The mechanics of hard forks. A deep dive into blockchain splits

One of the most notable examples of a hardfork is the split between Bitcoin (BTC) and Bitcoin Cash (BCH). In this instance, a disagreement within the community over how to handle Bitcoin's scalability issues led to a hardfork. Bitcoin Cash adopted larger block sizes to accommodate more transactions per block, whereas Bitcoin retained its original structure.

Unlike softforks, which are backward-compatible updates, hardforks result in a permanent divergence in the blockchain. As a result, anyone who holds the original currency (such as BTC) before the fork can claim coins on both the old and new blockchain (BTC and BCH, in this case).

Key characteristics of a Hard Fork:

• Backward-incompatibility. The new set of rules cannot coexist with the older versions of the blockchain.

• Blockchain split. The result is two separate blockchains if a consensus is not reached by the entire network.

• Currency duplication. Users typically receive equivalent amounts of both the original and new tokens after the fork.

Example:
In the case of Bitcoin, a hard fork might result in two distinct blockchains: one continuing as Bitcoin and another following the new set of rules, such as Bitcoin Cash. This division occurs because not all participants in the network agree with the proposed changes, leading to a split in the community.

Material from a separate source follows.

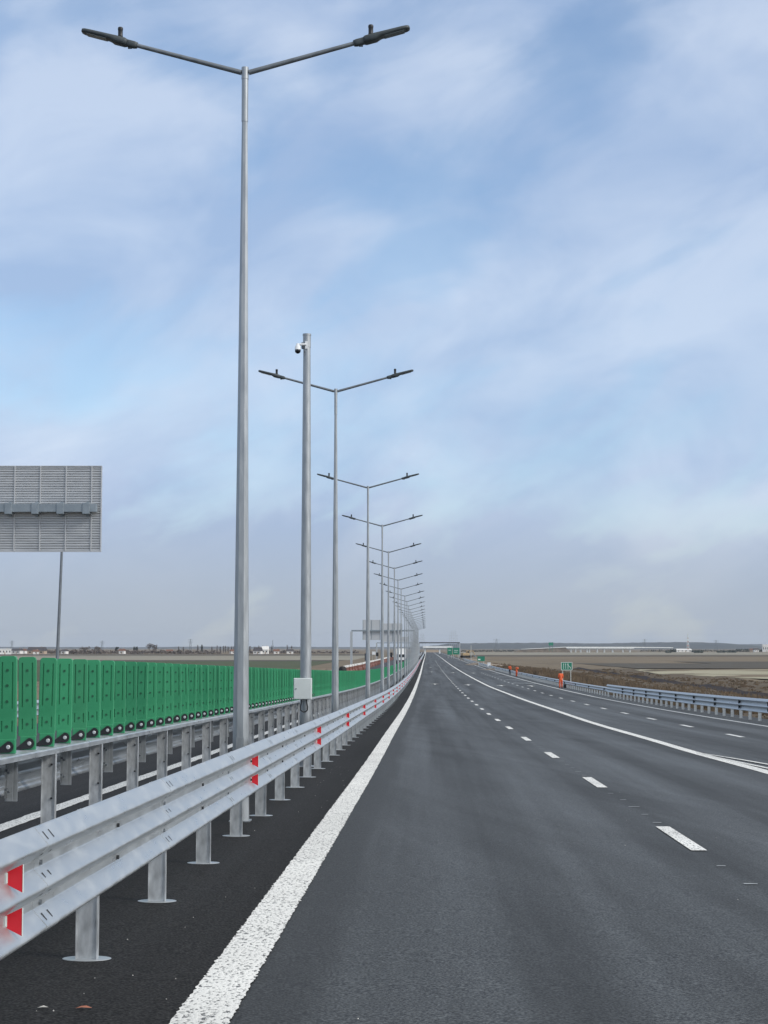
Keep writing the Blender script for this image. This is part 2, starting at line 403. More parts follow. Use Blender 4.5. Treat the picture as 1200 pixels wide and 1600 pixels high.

In technical terms, hard forks introduce non-backward compatible upgrades. Nodes that do not upgrade to the new software cannot interact with the new chain, leading to a situation where two blockchains coexist independently.

• Protocol upgrades. When developers propose significant changes to improve functionality, scalability, or security, they may choose to implement a hard fork to enact these upgrades. This often occurs when existing features cannot accommodate new demands or when vulnerabilities need to be addressed.

• Community disagreements. Hard forks frequently stem from ideological differences within the community. When stakeholders disagree on critical issues such as governance, consensus mechanisms, or the distribution of rewards, a hard fork may become a solution to accommodate differing perspectives.

• Market dynamics. As cryptocurrencies evolve, market pressures may drive the need for hard forks to adapt to changing user needs, competitive threats, or technological advancements. This adaptability is essential for long-term sustainability in the dynamic cryptocurrency landscape.

When a hard fork occurs, it typically involves a decision-making process among stakeholders, followed by a software update that users must adopt. Those who choose to continue with the original chain will remain on the existing protocol, while those who support the new protocol will upgrade their software, leading to a split in the community and, consequently, the blockchain.

The process of initiating a hard fork begins with a proposal for a change in the underlying protocol of the blockchain. This could involve security enhancements, feature additions, or modifications to the consensus mechanism. The proposal is typically reviewed and debated within the community of developers, miners, and other stakeholders. If consensus is reached, the hard fork is scheduled, and the community is notified of the necessary software updates.

In decentralized networks like Bitcoin and Ethereum, hard forks are often contentious. Since these networks rely on distributed governance, getting unanimous agreement on major changes is rare. As a result, hard forks can cause significant splits within the community, leading to the creation of competing cryptocurrencies.

Execution of a Hard Fork

Once the hard fork is scheduled, miners and node operators must update their software to the new version. This new version contains the updated rules for validating blocks and transactions. At a predetermined block height, the blockchain splits into two distinct chains:

1. The new chain. Nodes that have upgraded to the new software continue to mine and validate blocks according to the new protocol.

2. The old chain. Nodes that have not upgraded remain on the original protocol, continuing to validate transactions based on the old set of rules.

This split is permanent, and the two chains operate independently from each other. In some cases, both chains can continue to thrive, as seen with Bitcoin and Bitcoin Cash, while in other cases, one chain may become dominant, and the other fades into obscurity.

Soft Forks: Backward compatibility

A soft fork is a more conservative approach to upgrading a blockchain. It introduces changes that are backward compatible, meaning that nodes running the old software can still participate in the network after the fork. In a soft fork, the new rules are stricter, but they don’t invalidate the old rules, allowing all participants to interact with the blockchain, even if they haven't upgraded to the latest version.

Soft forks are often preferred in situations where the goal is to implement a change without splitting the network. However, they have limitations in terms of the scope of changes they can introduce. Unlike hard forks, soft forks cannot implement radical overhauls to the protocol.

Hard Forks: Permanent splits

In contrast, hard forks result in a complete break from the previous version of the blockchain, requiring all participants to upgrade their software to remain part of the new chain. This permanent division can lead to the creation of new cryptocurrencies, as seen with notable examples like Bitcoin Cash, which emerged from a disagreement over Bitcoin's block size limit.

Key differences:

• Soft Fork. Backward compatible, no new chain created, old nodes can still participate.

• Hard Fork. Not backward compatible, new chain created, old nodes cannot interact with the new chain.